### DATASET SECTION

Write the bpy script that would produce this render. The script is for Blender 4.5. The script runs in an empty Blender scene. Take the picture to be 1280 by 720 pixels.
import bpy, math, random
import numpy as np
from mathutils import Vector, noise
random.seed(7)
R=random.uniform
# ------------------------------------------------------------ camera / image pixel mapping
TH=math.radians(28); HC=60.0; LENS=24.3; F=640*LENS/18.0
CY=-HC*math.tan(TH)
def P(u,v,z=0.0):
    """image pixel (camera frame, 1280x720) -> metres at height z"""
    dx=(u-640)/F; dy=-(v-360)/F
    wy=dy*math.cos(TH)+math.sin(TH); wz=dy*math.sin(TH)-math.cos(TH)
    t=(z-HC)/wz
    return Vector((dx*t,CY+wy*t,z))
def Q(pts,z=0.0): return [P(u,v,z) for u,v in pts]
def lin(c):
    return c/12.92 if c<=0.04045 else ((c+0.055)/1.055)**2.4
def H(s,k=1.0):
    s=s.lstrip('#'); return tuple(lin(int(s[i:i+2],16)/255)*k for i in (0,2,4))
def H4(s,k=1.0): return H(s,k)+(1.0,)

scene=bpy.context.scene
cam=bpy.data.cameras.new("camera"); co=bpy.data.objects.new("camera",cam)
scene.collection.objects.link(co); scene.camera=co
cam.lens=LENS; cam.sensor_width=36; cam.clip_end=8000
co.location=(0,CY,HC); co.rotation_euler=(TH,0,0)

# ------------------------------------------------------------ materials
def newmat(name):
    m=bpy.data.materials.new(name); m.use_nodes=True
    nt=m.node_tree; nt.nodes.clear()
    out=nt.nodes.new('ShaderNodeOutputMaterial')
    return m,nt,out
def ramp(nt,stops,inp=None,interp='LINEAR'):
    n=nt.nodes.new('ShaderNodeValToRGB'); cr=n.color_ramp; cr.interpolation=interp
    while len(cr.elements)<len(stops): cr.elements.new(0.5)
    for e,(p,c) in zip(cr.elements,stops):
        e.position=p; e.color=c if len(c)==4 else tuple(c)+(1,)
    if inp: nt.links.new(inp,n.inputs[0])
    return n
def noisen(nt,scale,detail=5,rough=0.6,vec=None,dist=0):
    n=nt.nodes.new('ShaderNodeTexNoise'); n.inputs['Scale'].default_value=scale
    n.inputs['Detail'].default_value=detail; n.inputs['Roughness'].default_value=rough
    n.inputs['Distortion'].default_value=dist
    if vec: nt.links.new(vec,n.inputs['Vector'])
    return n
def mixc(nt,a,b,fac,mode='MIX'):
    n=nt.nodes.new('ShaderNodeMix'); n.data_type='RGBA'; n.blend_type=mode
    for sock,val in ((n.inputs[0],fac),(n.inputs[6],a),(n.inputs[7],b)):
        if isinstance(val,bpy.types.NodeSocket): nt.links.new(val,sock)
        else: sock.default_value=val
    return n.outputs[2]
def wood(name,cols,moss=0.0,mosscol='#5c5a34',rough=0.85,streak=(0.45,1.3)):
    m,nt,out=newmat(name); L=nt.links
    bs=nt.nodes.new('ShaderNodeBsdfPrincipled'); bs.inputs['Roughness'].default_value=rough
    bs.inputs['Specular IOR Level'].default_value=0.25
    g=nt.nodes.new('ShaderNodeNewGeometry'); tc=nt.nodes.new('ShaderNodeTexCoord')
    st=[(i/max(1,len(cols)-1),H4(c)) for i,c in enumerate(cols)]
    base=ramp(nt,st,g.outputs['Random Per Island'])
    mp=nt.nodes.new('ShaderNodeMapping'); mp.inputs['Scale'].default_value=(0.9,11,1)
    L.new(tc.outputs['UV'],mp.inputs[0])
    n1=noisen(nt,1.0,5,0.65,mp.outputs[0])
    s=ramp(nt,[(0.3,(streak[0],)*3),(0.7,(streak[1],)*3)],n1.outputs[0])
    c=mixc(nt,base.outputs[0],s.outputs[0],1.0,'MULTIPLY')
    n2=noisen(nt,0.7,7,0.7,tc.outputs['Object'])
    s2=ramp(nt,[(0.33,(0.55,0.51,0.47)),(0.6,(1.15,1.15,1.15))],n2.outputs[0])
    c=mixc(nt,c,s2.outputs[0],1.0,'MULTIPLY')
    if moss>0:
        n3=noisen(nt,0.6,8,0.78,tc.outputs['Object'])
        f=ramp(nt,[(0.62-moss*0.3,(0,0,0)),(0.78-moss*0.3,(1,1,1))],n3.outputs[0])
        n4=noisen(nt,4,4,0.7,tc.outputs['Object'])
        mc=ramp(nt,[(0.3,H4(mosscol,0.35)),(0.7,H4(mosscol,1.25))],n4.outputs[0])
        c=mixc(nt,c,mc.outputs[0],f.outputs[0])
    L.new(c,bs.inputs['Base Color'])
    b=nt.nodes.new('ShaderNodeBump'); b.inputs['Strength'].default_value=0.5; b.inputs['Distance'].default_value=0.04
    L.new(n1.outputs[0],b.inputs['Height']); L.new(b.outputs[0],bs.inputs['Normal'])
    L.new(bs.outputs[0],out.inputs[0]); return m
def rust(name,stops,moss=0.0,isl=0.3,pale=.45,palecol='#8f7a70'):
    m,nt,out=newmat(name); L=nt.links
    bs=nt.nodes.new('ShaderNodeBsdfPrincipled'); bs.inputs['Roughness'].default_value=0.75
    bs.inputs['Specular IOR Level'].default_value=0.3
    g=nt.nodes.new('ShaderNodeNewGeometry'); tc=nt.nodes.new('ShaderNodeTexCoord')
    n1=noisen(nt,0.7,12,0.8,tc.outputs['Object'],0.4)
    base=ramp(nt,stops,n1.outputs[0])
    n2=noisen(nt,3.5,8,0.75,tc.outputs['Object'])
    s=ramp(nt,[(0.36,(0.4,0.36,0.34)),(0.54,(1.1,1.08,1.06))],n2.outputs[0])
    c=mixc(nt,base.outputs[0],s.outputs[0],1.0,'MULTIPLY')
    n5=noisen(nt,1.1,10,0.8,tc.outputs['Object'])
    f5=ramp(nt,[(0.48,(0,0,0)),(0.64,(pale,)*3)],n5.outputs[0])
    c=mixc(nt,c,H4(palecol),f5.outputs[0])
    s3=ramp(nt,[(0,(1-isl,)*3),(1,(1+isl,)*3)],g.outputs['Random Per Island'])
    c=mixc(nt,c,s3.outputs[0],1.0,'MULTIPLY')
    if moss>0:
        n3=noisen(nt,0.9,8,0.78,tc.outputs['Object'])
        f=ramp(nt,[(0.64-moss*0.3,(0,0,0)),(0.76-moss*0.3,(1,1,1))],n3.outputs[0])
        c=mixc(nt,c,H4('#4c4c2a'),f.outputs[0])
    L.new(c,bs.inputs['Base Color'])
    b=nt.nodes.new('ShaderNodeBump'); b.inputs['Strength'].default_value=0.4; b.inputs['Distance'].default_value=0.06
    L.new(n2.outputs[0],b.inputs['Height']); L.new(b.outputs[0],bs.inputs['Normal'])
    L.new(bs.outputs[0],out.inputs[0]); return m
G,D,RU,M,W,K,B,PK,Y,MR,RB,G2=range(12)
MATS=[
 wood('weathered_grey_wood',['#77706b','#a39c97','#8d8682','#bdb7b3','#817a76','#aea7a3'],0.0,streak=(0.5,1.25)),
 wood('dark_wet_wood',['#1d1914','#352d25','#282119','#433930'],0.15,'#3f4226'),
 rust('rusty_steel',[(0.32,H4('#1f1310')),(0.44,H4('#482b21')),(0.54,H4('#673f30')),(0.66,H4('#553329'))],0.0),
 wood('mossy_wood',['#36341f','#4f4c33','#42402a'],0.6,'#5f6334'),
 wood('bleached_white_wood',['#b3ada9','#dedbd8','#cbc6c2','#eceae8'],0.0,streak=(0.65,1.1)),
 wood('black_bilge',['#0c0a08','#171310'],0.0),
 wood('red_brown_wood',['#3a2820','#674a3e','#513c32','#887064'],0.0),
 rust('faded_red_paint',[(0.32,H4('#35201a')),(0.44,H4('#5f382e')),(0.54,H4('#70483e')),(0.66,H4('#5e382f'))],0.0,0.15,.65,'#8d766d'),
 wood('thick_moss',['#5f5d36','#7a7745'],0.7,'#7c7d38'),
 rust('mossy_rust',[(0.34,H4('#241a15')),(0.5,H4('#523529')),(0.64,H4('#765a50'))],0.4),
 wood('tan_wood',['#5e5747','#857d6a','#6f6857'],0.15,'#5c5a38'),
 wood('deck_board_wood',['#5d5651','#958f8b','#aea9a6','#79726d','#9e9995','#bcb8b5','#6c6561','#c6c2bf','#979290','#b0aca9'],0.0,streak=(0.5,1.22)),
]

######

▶ [EXERCISE DIRECTIONS] Starting at the first line of the listing, retype every line up to and including the one with "co.location=(0,CY,HC); co.rotation_euler=(TH,0,0)".

▶ [SOLUTION BELOW]
Write the bpy script that would produce this render. The script is for Blender 4.5. The script runs in an empty Blender scene. Take the picture to be 1280 by 720 pixels.
import bpy, math, random
import numpy as np
from mathutils import Vector, noise
random.seed(7)
R=random.uniform
# ------------------------------------------------------------ camera / image pixel mapping
TH=math.radians(28); HC=60.0; LENS=24.3; F=640*LENS/18.0
CY=-HC*math.tan(TH)
def P(u,v,z=0.0):
    """image pixel (camera frame, 1280x720) -> metres at height z"""
    dx=(u-640)/F; dy=-(v-360)/F
    wy=dy*math.cos(TH)+math.sin(TH); wz=dy*math.sin(TH)-math.cos(TH)
    t=(z-HC)/wz
    return Vector((dx*t,CY+wy*t,z))
def Q(pts,z=0.0): return [P(u,v,z) for u,v in pts]
def lin(c):
    return c/12.92 if c<=0.04045 else ((c+0.055)/1.055)**2.4
def H(s,k=1.0):
    s=s.lstrip('#'); return tuple(lin(int(s[i:i+2],16)/255)*k for i in (0,2,4))
def H4(s,k=1.0): return H(s,k)+(1.0,)

scene=bpy.context.scene
cam=bpy.data.cameras.new("camera"); co=bpy.data.objects.new("camera",cam)
scene.collection.objects.link(co); scene.camera=co
cam.lens=LENS; cam.sensor_width=36; cam.clip_end=8000
co.location=(0,CY,HC); co.rotation_euler=(TH,0,0)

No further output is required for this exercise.